Por ello, el enunciado "es Luis", pronunciado delante de un retrato de Luis, es tres o cuatro veces figura: una especie de metáfora;13 tal sería esa "relación visible" de la que hablan los lógicos entre el signo y la cosa que autoriza a dar a aquél el nombre de ésta.
Pero es también una especie de metonimia.14 En ese caso, la relación visible tendría meno que ver con la semejanza efectiva o supuesta del retrato de César y el propio César que con la relación manifiesta y evidente que hay entre la existencia y la manera de un retrato y aquel a quien éste retrata.

Es, asimismo, una suerte de sinécdoque, la llamada de individuo o antonomasia.15 El espectador de un retrato de César, nombre común de una especie, lo designaría por el nombre propio de un individuo, el de César a quien el retrato representa.
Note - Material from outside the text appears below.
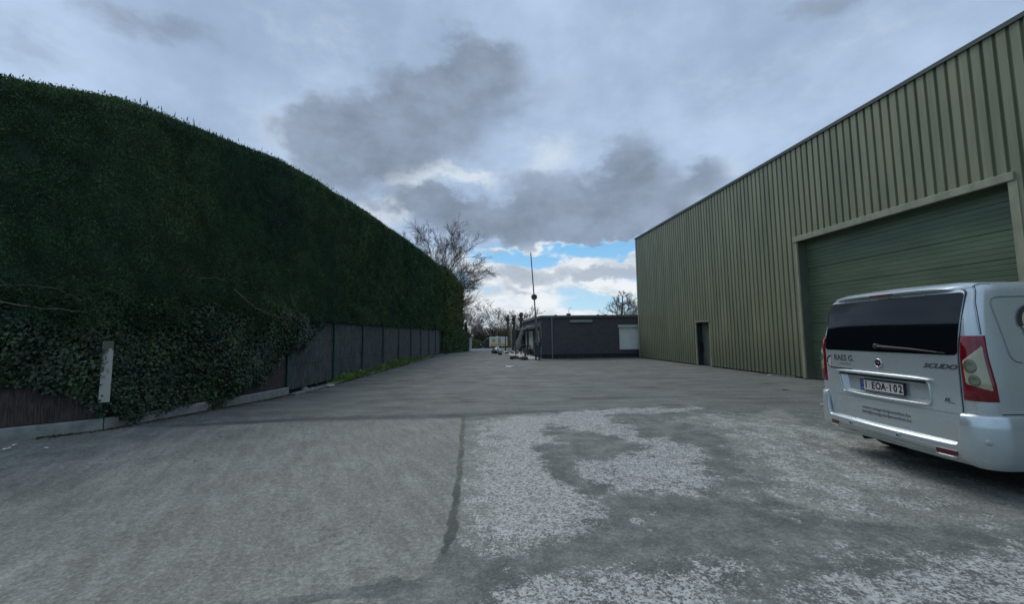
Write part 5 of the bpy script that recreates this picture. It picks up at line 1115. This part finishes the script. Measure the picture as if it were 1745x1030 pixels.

La cuestión planteada por los lógicos por medio del retrato de César no concierne a la descripción lingüística de un uso gramatical y semántico, sino a una regla o, mejor, a una norma. ¿Cuándo hay derecho a dar a los signos el nombre de las cosas? En el caso del retrato del rey, es un derecho natural, pues el retrato en general y ese retrato en particular son un signo natural, y los tropos de la metáfora, la metonimia y la sinécdoque que se condensan en ellos se justifican de inmediato por la semejanza, por la correspondencia y por la conexión, para utilizar los términos de Fontanier, es decir simultáneamente por una relación mimética, una relación de dependencia interna y una relación externa. Nombrar al rey delante de su retrato es a la vez decir que éste se le parece, que le debe su existencia y que incluye su nombre.16

Sin embargo, la introducción, al comienzo del capítulo 14, del ejemplo del retrato del rey y de la proposición enunciada frente a él por su espectador, "es el rey", no tiene otro objetivo que el de fundar la validez, al final de ese mismo capítulo, de otro enunciado proferido por Jesucristo y repetido en toda la tierra: "(esto) es mi cuerpo". Así como "sin preparación ni ceremonia" estaremos autorizados a decir que un retrato del rey "es el rey", Jesucristo pudo decir del pan, sin preparación ni ceremonia: "es mi cuerpo". Pero mientras que, en el primer caso, la relación visible existente entre el retrato y el rey marca con claridad que se quiere decir que el retrato del rey es, en significación y figura, el rey, en el segundo, "al no ver los apóstoles el pan como un signo y no preocuparse por lo que significaba, Jesucristo no habría podido dar al pan como signo el nombre de la cosa significada, su cuerpo, sin hablar contra la usanza de todos los hombres y sin engañarlos".17 En consecuencia, no se puede entender "esto es mi cuerpo" en el sentido de una figura, y "todas las naciones del mundo se inclinaron naturalmente a tomar esas palabras en el sentido de una realidad".18 Notable proximidad entre los dos enunciados y no menos notable distancia en la interpretación: el mismo derecho natural autoriza al sujeto espectador del retrato del príncipe a dar a la representación el nombre de aquel a quien ella representa y a ser entendido como si hablara con una figura, y al fiel que comulga con el cuerpo de Jesucristo a hacer del pan ese cuerpo y a entender las palabras de Jesús en el sentido de una realidad, a saber, que ese pan es su cuerpo. Entre los símbolos eucarísticos de Jesucristo y los signos políticos del monarca, Port-Royal destaca una contigüidad, pero traza una frontera infranqueable. Es esa frontera la que el deseo de absoluto del poder cruza con la representación fantástica del monarca absoluto en su retrato y su nombre, retratos legitimados por la enunciación de un solo nombre, un nombre único autorizado por la representación del príncipe: retrato nombrado, nombre de una imagen que es la presentación donde el monarca se aprehende absoluto.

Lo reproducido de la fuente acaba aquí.